4 of 179 comments (clear)

  1. Much cooler running the real thing... by GridPoint · · Score: 5, Informative

    Ok, so putting a modern PC in an old computercase is cool and all, but running modern style software on the actual old computer is much cooler! Check out the Contiki operating system for such old computers (including the Atari 800): it is a multi-tasking graphical operating system with full Internet access (web browser, telnet client, web server!) that runs on a a bunch of different old computers. They even have a web server running on a real Commodore 64.

  2. Not only Atari 800 by iwaku · · Score: 5, Informative

    Mini-ITX site has a lot of links to similar projects:
    http://www.mini-itx.com

  3. Re:Incompatible keyboard? by Surak · · Score: 4, Informative

    The Atari itself, if it were working, would undoubtedly have some sort of circuitry that would take the keyboard inputs and stuff them into a buffer of some sort. One would have to know the format of this buffer (ASCII characters maybe?) and then convert them into PS/2 scancodes and stuff those into the ITX's keyboard controller chip. This would undoubtedly require some kind of specialized chip. I'm not a hardware hacker, so I wouldn't be able to do it, but I know people who *would* and I at least understand the theory, or I think I do anyway. (I'm sure someone will correct me if I'm completely talking out my ass.)

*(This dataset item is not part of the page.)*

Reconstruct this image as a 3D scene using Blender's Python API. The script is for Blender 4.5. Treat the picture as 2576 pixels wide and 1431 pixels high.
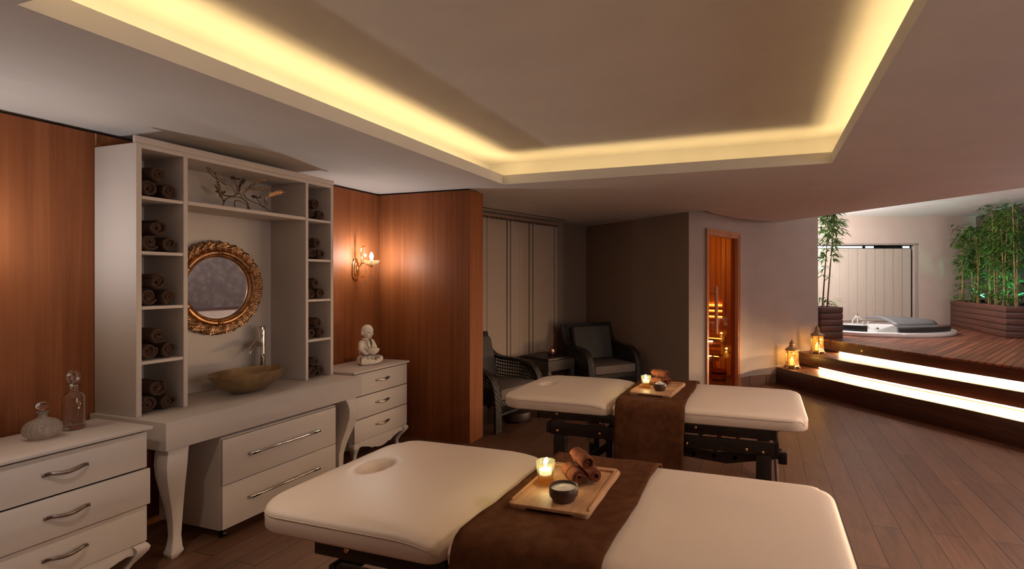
import bpy, bmesh, math, random
from mathutils import Vector, Matrix, Euler
random.seed(7)
PI = math.pi
for o in list(bpy.data.objects): bpy.data.objects.remove(o)
SC = bpy.context.scene
COL = SC.collection

# ------------------------------------------------------------------ camera, world, exposure
CAM_YAW = math.atan2(419, 1286)
cd = bpy.data.cameras.new('camera'); cam = bpy.data.objects.new('camera', cd); COL.objects.link(cam)
cam.location = (0, 0, 1.5); cam.rotation_euler = (PI/2, 0, CAM_YAW)
cd.sensor_width = 36; cd.sensor_fit = 'HORIZONTAL'; cd.lens = 36*1286/2576
cd.shift_x = -212/2576; cd.shift_y = -10.5/2576
cd.clip_start = .02; cd.clip_end = 60
SC.camera = cam
SC.view_settings.view_transform = 'Standard'; SC.view_settings.look = 'None'
SC.view_settings.exposure = 0.34; SC.view_settings.gamma = 1.0; SC.view_settings.use_curve_mapping = False
w = bpy.data.worlds.new('world'); SC.world = w; w.use_nodes = True
w.node_tree.nodes['Background'].inputs[0].default_value = (.05, .04, .035, 1)
w.node_tree.nodes['Background'].inputs[1].default_value = .3
cy = SC.cycles
cy.max_bounces = 10; cy.diffuse_bounces = 5; cy.glossy_bounces = 4; cy.transmission_bounces = 10; cy.transparent_max_bounces = 24
cy.sample_clamp_indirect = 3.0; cy.caustics_reflective = False; cy.caustics_refractive = False
cy.use_denoising = True; cy.blur_glossy = 1.0

def light(name, kind, loc, power, col, size=None, rot=None, size_y=None, spot=None, blend=.5):
    d = bpy.data.lights.new(name, kind); d.energy = power; d.color = col
    if kind == 'AREA':
        d.shape = 'RECTANGLE' if size_y else 'DISK'; d.size = size
        if size_y: d.size_y = size_y
    else:
        d.shadow_soft_size = size or .02
    if spot: d.spot_size = spot; d.spot_blend = blend
    o = bpy.data.objects.new(name, d); COL.objects.link(o); o.location = loc
    if rot: o.rotation_euler = rot
    return o

# fill lights added out of view for brightness
light('added_ceiling_fill', 'AREA', (1.50, 2.85, 2.335), 27, (1, .73, .57), .30, (0, 0, 0))  # added soft overhead fill for the tables
light('added_spot_fill', 'SPOT', (-2.1, .75, 2.33), 36, (1, .84, .68), .05, (0, math.radians(4), 0), None, math.radians(92), .7)  # added spot brightening the left dresser and near table
light('added_stair_fill', 'POINT', (3.90, 4.7, 1.75), 31, (1, .95, .94), .08)  # bare light added to lift the soffit and steps
light('added_side_fill', 'AREA', (3.95, 1.0, 1.5), 26, (1, .90, .84), 1.4, (0, math.radians(90), 0), 2.0)  # broad fill added from the right, no window known there
# fill lights added for the pool room, behind the curved wall and off right
light('added_pool_fill', 'POINT', (.62, 9.45, 2.30), 160, (1, .95, .92), .08)  # added to brighten the pool ceiling and back wall
light('added_pool_corner_fill', 'POINT', (3.85, 6.9, 2.45), 46, (1, .90, .85), .08)  # bare light added for the pool side

# ------------------------------------------------------------------ materials
def lin(r, g, b):
    f = lambda c: (c/255/12.92) if c/255 <= .04045 else ((c/255+.055)/1.055)**2.4
    return (f(r), f(g), f(b))
def newmat(name):
    m = bpy.data.materials.new(name); m.use_nodes = True
    nt = m.node_tree; return m, nt, nt.nodes['Principled BSDF']
def N(nt, t, **kw):
    n = nt.nodes.new(t)
    for k, v in kw.items():
        if k in n.inputs: n.inputs[k].default_value = v
        else: setattr(n, k, v)
    return n
def coords(nt, scale=(1, 1, 1), rot=(0, 0, 0)):
    tc = N(nt, 'ShaderNodeTexCoord'); mp = N(nt, 'ShaderNodeMapping')
    mp.inputs['Scale'].default_value = scale; mp.inputs['Rotation'].default_value = rot
    nt.links.new(tc.outputs['Object'], mp.inputs['Vector']); return mp.outputs['Vector']
def ramp(nt, fac, stops):
    r = N(nt, 'ShaderNodeValToRGB'); e = r.color_ramp.elements
    while len(e) < len(stops): e.new(.5)
    for el, (p, c) in zip(e, stops): el.position = p; el.color = (*c, 1)
    nt.links.new(fac, r.inputs['Fac']); return r.outputs['Color']
def bump(nt, bs, h, strength=.2, dist=.01):
    b = N(nt, 'ShaderNodeBump'); b.inputs['Strength'].default_value = strength; b.inputs['Distance'].default_value = dist
    nt.links.new(h, b.inputs['Height']); nt.links.new(b.outputs['Normal'], bs.inputs['Normal'])
def plain(name, col, rough=.5, metal=0., var=.06, vscale=8., bs=None, bdist=.002, bscale=60., coat=0., spec=None):
    """principled with a faint procedural variation of colour and an optional bump"""
    m, nt, p = newmat(name)
    v = coords(nt); n = N(nt, 'ShaderNodeTexNoise', Scale=vscale, Detail=3.); nt.links.new(v, n.inputs['Vector'])
    c0 = tuple(max(0, c*(1-var)) for c in col); c1 = tuple(min(1, c*(1+var)) for c in col)
    nt.links.new(ramp(nt, n.outputs['Fac'], [(.3, c0), (.7, c1)]), p.inputs['Base Color'])
    p.inputs['Roughness'].default_value = rough; p.inputs['Metallic'].default_value = metal
    p.inputs['Coat Weight'].default_value = coat
    if spec is not None: p.inputs['Specular IOR Level'].default_value = spec
    if bs:
        n2 = N(nt, 'ShaderNodeTexNoise', Scale=bscale, Detail=4.); nt.links.new(v, n2.inputs['Vector'])
        bump(nt, p, n2.outputs['Fac'], bs, bdist)
    return m
def wood(name, stops, scale=(14, 14, .7), rough=.4, coat=0., dist=1.5, bs=.05):
    m, nt, p = newmat(name)
    v = coords(nt, scale)
    n = N(nt, 'ShaderNodeTexNoise', Scale=1., Detail=8., Roughness=.62, Distortion=dist); nt.links.new(v, n.inputs['Vector'])
    n2 = N(nt, 'ShaderNodeTexNoise', Scale=.18, Detail=2.); nt.links.new(v, n2.inputs['Vector'])
    mx = N(nt, 'ShaderNodeMath', operation='MULTIPLY_ADD'); nt.links.new(n2.outputs['Fac'], mx.inputs[0]); mx.inputs[1].default_value = .6
    nt.links.new(n.outputs['Fac'], mx.inputs[2])
    sb = N(nt, 'ShaderNodeMath', operation='SUBTRACT'); nt.links.new(mx.outputs[0], sb.inputs[0]); sb.inputs[1].default_value = .3
    nt.links.new(ramp(nt, sb.outputs[0], stops), p.inputs['Base Color'])
    p.inputs['Roughness'].default_value = rough; p.inputs['Coat Weight'].default_value = coat
    if bs: bump(nt, p, n.outputs['Fac'], bs, .002)
    return m
def planks(name, c1, c2, mortar, bw, rh, ms, rough=.45, swap=True, rot=0., off=.5, bs=.3, stops=None):
    """boards from a brick pattern; swap turns the boards along Y"""
    m, nt, p = newmat(name)
    v = coords(nt, (1, 1, 1), (0, 0, rot))
    if swap:
        s = N(nt, 'ShaderNodeSeparateXYZ'); c = N(nt, 'ShaderNodeCombineXYZ'); nt.links.new(v, s.inputs[0])
        nt.links.new(s.outputs['Y'], c.inputs['X']); nt.links.new(s.outputs['X'], c.inputs['Y']); v = c.outputs[0]
    b = N(nt, 'ShaderNodeTexBrick', offset=off, offset_frequency=2); nt.links.new(v, b.inputs['Vector'])
    b.inputs['Scale'].default_value = 1; b.inputs['Brick Width'].default_value = bw; b.inputs['Row Height'].default_value = rh
    b.inputs['Mortar Size'].default_value = ms; b.inputs['Mortar Smooth'].default_value = .1; b.inputs['Bias'].default_value = 0
    b.inputs['Color1'].default_value = (*c1, 1); b.inputs['Color2'].default_value = (*c2, 1); b.inputs['Mortar'].default_value = (*mortar, 1)
    mp = N(nt, 'ShaderNodeMapping'); mp.inputs['Scale'].default_value = (2.5, 28, 28); nt.links.new(v, mp.inputs['Vector'])
    n = N(nt, 'ShaderNodeTexNoise', Scale=1., Detail=7., Roughness=.65, Distortion=1.2); nt.links.new(mp.outputs[0], n.inputs['Vector'])
    g = ramp(nt, n.outputs['Fac'], stops or [(.25, (.62, .62, .62)), (.75, (1.25, 1.22, 1.2))])
    mx = N(nt, 'ShaderNodeMix', data_type='RGBA', blend_type='MULTIPLY'); mx.inputs[0].default_value = 1
    nt.links.new(b.outputs['Color'], mx.inputs[6]); nt.links.new(g, mx.inputs[7])
    nt.links.new(mx.outputs[2], p.inputs['Base Color']); p.inputs['Roughness'].default_value = rough
    iv = N(nt, 'ShaderNodeMath', operation='SUBTRACT'); iv.inputs[0].default_value = 1; nt.links.new(b.outputs['Fac'], iv.inputs[1])
    bump(nt, p, iv.outputs[0], bs, .004)
    return m
def emit(name, col, strength):
    m, nt, p = newmat(name)
    p.inputs['Base Color'].default_value = (*col, 1); p.inputs['Emission Color'].default_value = (*col, 1)
    p.inputs['Emission Strength'].default_value = strength; return m
def thinglass(name, tint, gloss=.12, rough=.03, haze=0., hazecol=(1, 1, 1)):
    """pane or cup glass: tinted see-through sheet with a mirror sheen (and optional milky haze)"""
    m = bpy.data.materials.new(name); m.use_nodes = True; nt = m.node_tree; nt.nodes.remove(nt.nodes['Principled BSDF'])
    out = nt.nodes['Material Output']
    tr = N(nt, 'ShaderNodeBsdfTransparent'); tr.inputs[0].default_value = (*tint, 1)
    gl = N(nt, 'ShaderNodeBsdfGlossy'); gl.inputs['Roughness'].default_value = rough
    lw = N(nt, 'ShaderNodeLayerWeight'); lw.inputs[0].default_value = .5
    pw = N(nt, 'ShaderNodeMath', operation='POWER'); pw.inputs[1].default_value = 4.; nt.links.new(lw.outputs['Facing'], pw.inputs[0])
    ad = N(nt, 'ShaderNodeMath', operation='MULTIPLY_ADD'); ad.inputs[1].default_value = .75; ad.inputs[2].default_value = gloss; nt.links.new(pw.outputs[0], ad.inputs[0])
    mx = N(nt, 'ShaderNodeMixShader'); nt.links.new(ad.outputs[0], mx.inputs[0]); nt.links.new(tr.outputs[0], mx.inputs[1]); nt.links.new(gl.outputs[0], mx.inputs[2])
    last = mx
    if haze:
        df = N(nt, 'ShaderNodeBsdfDiffuse'); df.inputs[0].default_value = (*hazecol, 1)
        tl = N(nt, 'ShaderNodeBsdfTranslucent'); tl.inputs[0].default_value = (*hazecol, 1)
        m1 = N(nt, 'ShaderNodeMixShader'); m1.inputs[0].default_value = .5; nt.links.new(df.outputs[0], m1.inputs[1]); nt.links.new(tl.outputs[0], m1.inputs[2])
        m2 = N(nt, 'ShaderNodeMixShader'); m2.inputs[0].default_value = haze; nt.links.new(mx.outputs[0], m2.inputs[1]); nt.links.new(m1.outputs[0], m2.inputs[2]); last = m2
    nt.links.new(last.outputs[0], out.inputs['Surface']); return m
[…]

  4. POKEY by wowbagger · · Score: 5, Informative

    The Atari I/O chip (POKEY, for POrts and KEYboard), was fed a row/column matrix from the keyboard, and then read directly by the CPU.

    In order to make the keyboard compatible with a PC, you would need a microcontroller that scanned the row/column matrix and then generated the serial data stream that a PC's 8042 keyboard controller wanted to see.

    Not really a very difficult task for a hardware guy - a PIC would probably do quite nicely.

    I wonder if the guy was able to use the interior potmetal shield of the Atari - the 800 was designed back when "Class B computing device" MEANT something - Atari took no chance that the computer would fail to pass FCC regulations. The 800 was the quietest (in the RF sense of the word) computer I'd ever seen - ANYTHING that could generate RF was on the inside of a eight-of-an-inch thick metal box.

    But using a Star Raiders cart as a mouse?!?!

    BLASPHEMER! SINNER! YOU SHALL BURN IN HELLFIRE ETERNAL!